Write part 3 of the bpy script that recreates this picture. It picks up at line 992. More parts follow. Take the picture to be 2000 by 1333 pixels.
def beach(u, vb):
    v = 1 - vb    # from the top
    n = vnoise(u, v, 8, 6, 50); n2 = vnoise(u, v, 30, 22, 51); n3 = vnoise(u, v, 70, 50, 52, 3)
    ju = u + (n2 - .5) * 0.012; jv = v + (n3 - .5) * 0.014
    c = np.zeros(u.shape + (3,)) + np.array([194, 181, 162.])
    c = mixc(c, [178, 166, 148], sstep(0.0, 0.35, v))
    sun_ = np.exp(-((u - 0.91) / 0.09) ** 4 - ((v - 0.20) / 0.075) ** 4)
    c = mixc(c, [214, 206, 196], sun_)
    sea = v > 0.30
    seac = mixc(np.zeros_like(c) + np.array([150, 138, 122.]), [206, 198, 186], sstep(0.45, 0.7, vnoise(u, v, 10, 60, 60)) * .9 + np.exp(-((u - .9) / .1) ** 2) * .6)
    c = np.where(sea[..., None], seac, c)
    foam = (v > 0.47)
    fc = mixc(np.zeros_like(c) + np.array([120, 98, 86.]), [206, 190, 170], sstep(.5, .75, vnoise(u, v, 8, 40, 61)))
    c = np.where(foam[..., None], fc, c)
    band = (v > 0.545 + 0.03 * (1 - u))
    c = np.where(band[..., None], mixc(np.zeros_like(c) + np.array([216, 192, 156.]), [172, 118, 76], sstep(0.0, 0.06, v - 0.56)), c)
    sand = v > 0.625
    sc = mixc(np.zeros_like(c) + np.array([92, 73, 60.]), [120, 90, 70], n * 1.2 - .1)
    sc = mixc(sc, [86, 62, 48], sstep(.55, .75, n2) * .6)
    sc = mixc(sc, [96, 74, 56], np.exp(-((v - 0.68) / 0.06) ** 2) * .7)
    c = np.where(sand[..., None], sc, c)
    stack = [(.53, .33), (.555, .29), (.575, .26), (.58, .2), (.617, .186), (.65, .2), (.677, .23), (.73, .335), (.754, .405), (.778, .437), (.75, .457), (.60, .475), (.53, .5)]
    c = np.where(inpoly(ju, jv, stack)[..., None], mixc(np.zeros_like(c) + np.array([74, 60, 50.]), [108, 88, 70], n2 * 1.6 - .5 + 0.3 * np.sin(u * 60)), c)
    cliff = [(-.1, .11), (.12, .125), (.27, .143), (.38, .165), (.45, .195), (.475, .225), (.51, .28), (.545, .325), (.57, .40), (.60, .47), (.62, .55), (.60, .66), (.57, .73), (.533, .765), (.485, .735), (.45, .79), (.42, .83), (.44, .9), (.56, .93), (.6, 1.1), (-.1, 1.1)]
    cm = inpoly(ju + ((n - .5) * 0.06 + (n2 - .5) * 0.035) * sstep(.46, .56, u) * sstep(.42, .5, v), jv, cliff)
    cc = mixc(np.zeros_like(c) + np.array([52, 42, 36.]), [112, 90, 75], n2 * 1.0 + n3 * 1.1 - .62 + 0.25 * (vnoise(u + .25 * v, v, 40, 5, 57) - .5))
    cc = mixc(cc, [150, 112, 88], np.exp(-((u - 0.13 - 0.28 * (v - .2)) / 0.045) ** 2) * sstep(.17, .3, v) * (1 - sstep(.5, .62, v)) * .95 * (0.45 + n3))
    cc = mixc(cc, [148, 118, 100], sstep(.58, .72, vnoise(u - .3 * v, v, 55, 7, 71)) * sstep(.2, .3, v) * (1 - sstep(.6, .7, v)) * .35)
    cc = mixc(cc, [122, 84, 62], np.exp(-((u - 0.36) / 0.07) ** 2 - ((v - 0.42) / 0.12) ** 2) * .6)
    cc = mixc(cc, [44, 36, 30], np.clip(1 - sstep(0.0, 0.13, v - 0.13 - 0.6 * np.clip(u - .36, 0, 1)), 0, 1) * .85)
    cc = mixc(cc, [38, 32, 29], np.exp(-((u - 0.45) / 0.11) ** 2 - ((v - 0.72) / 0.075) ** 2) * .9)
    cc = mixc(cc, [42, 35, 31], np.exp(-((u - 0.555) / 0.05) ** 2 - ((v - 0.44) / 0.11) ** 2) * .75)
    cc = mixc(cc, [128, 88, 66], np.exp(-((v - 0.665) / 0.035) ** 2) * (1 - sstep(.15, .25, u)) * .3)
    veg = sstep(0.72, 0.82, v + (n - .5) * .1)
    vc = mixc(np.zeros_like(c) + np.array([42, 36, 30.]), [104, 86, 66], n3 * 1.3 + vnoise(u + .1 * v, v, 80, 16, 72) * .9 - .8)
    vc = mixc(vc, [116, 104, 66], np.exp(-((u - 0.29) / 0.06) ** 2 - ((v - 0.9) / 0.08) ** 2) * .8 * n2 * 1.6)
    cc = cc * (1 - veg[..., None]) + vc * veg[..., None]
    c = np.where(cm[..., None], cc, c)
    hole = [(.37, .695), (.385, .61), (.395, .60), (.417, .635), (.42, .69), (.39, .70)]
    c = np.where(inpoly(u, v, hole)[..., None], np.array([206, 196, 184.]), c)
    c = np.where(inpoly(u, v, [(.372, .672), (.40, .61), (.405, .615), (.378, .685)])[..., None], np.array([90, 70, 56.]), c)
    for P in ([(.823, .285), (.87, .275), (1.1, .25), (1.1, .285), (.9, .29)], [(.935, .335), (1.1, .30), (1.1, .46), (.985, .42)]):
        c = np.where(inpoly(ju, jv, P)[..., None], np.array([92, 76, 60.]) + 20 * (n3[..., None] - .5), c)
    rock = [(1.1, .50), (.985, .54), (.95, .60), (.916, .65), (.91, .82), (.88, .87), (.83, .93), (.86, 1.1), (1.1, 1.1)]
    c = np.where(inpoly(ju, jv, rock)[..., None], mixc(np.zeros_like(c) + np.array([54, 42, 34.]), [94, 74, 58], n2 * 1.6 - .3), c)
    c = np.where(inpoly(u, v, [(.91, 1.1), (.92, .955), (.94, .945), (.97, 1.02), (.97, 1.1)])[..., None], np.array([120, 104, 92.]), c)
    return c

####

THE PROBLEM ▸ Extract all the material, leaving every line as it is.

CORRECT RESULT ▸
Write part 3 of the bpy script that recreates this picture. It picks up at line 992. More parts follow. Take the picture to be 2000 by 1333 pixels.
def beach(u, vb):
    v = 1 - vb    # from the top
    n = vnoise(u, v, 8, 6, 50); n2 = vnoise(u, v, 30, 22, 51); n3 = vnoise(u, v, 70, 50, 52, 3)
    ju = u + (n2 - .5) * 0.012; jv = v + (n3 - .5) * 0.014
    c = np.zeros(u.shape + (3,)) + np.array([194, 181, 162.])
    c = mixc(c, [178, 166, 148], sstep(0.0, 0.35, v))
    sun_ = np.exp(-((u - 0.91) / 0.09) ** 4 - ((v - 0.20) / 0.075) ** 4)
    c = mixc(c, [214, 206, 196], sun_)
    sea = v > 0.30
    seac = mixc(np.zeros_like(c) + np.array([150, 138, 122.]), [206, 198, 186], sstep(0.45, 0.7, vnoise(u, v, 10, 60, 60)) * .9 + np.exp(-((u - .9) / .1) ** 2) * .6)
    c = np.where(sea[..., None], seac, c)
    foam = (v > 0.47)
    fc = mixc(np.zeros_like(c) + np.array([120, 98, 86.]), [206, 190, 170], sstep(.5, .75, vnoise(u, v, 8, 40, 61)))
    c = np.where(foam[..., None], fc, c)
    band = (v > 0.545 + 0.03 * (1 - u))
    c = np.where(band[..., None], mixc(np.zeros_like(c) + np.array([216, 192, 156.]), [172, 118, 76], sstep(0.0, 0.06, v - 0.56)), c)
    sand = v > 0.625
    sc = mixc(np.zeros_like(c) + np.array([92, 73, 60.]), [120, 90, 70], n * 1.2 - .1)
    sc = mixc(sc, [86, 62, 48], sstep(.55, .75, n2) * .6)
    sc = mixc(sc, [96, 74, 56], np.exp(-((v - 0.68) / 0.06) ** 2) * .7)
    c = np.where(sand[..., None], sc, c)
    stack = [(.53, .33), (.555, .29), (.575, .26), (.58, .2), (.617, .186), (.65, .2), (.677, .23), (.73, .335), (.754, .405), (.778, .437), (.75, .457), (.60, .475), (.53, .5)]
    c = np.where(inpoly(ju, jv, stack)[..., None], mixc(np.zeros_like(c) + np.array([74, 60, 50.]), [108, 88, 70], n2 * 1.6 - .5 + 0.3 * np.sin(u * 60)), c)
    cliff = [(-.1, .11), (.12, .125), (.27, .143), (.38, .165), (.45, .195), (.475, .225), (.51, .28), (.545, .325), (.57, .40), (.60, .47), (.62, .55), (.60, .66), (.57, .73), (.533, .765), (.485, .735), (.45, .79), (.42, .83), (.44, .9), (.56, .93), (.6, 1.1), (-.1, 1.1)]
    cm = inpoly(ju + ((n - .5) * 0.06 + (n2 - .5) * 0.035) * sstep(.46, .56, u) * sstep(.42, .5, v), jv, cliff)
    cc = mixc(np.zeros_like(c) + np.array([52, 42, 36.]), [112, 90, 75], n2 * 1.0 + n3 * 1.1 - .62 + 0.25 * (vnoise(u + .25 * v, v, 40, 5, 57) - .5))
    cc = mixc(cc, [150, 112, 88], np.exp(-((u - 0.13 - 0.28 * (v - .2)) / 0.045) ** 2) * sstep(.17, .3, v) * (1 - sstep(.5, .62, v)) * .95 * (0.45 + n3))
    cc = mixc(cc, [148, 118, 100], sstep(.58, .72, vnoise(u - .3 * v, v, 55, 7, 71)) * sstep(.2, .3, v) * (1 - sstep(.6, .7, v)) * .35)
    cc = mixc(cc, [122, 84, 62], np.exp(-((u - 0.36) / 0.07) ** 2 - ((v - 0.42) / 0.12) ** 2) * .6)
    cc = mixc(cc, [44, 36, 30], np.clip(1 - sstep(0.0, 0.13, v - 0.13 - 0.6 * np.clip(u - .36, 0, 1)), 0, 1) * .85)
    cc = mixc(cc, [38, 32, 29], np.exp(-((u - 0.45) / 0.11) ** 2 - ((v - 0.72) / 0.075) ** 2) * .9)
    cc = mixc(cc, [42, 35, 31], np.exp(-((u - 0.555) / 0.05) ** 2 - ((v - 0.44) / 0.11) ** 2) * .75)
    cc = mixc(cc, [128, 88, 66], np.exp(-((v - 0.665) / 0.035) ** 2) * (1 - sstep(.15, .25, u)) * .3)
    veg = sstep(0.72, 0.82, v + (n - .5) * .1)
    vc = mixc(np.zeros_like(c) + np.array([42, 36, 30.]), [104, 86, 66], n3 * 1.3 + vnoise(u + .1 * v, v, 80, 16, 72) * .9 - .8)
    vc = mixc(vc, [116, 104, 66], np.exp(-((u - 0.29) / 0.06) ** 2 - ((v - 0.9) / 0.08) ** 2) * .8 * n2 * 1.6)
    cc = cc * (1 - veg[..., None]) + vc * veg[..., None]
    c = np.where(cm[..., None], cc, c)
    hole = [(.37, .695), (.385, .61), (.395, .60), (.417, .635), (.42, .69), (.39, .70)]
    c = np.where(inpoly(u, v, hole)[..., None], np.array([206, 196, 184.]), c)
    c = np.where(inpoly(u, v, [(.372, .672), (.40, .61), (.405, .615), (.378, .685)])[..., None], np.array([90, 70, 56.]), c)
    for P in ([(.823, .285), (.87, .275), (1.1, .25), (1.1, .285), (.9, .29)], [(.935, .335), (1.1, .30), (1.1, .46), (.985, .42)]):
        c = np.where(inpoly(ju, jv, P)[..., None], np.array([92, 76, 60.]) + 20 * (n3[..., None] - .5), c)
    rock = [(1.1, .50), (.985, .54), (.95, .60), (.916, .65), (.91, .82), (.88, .87), (.83, .93), (.86, 1.1), (1.1, 1.1)]
    c = np.where(inpoly(ju, jv, rock)[..., None], mixc(np.zeros_like(c) + np.array([54, 42, 34.]), [94, 74, 58], n2 * 1.6 - .3), c)
    c = np.where(inpoly(u, v, [(.91, 1.1), (.92, .955), (.94, .945), (.97, 1.02), (.97, 1.1)])[..., None], np.array([120, 104, 92.]), c)
    return c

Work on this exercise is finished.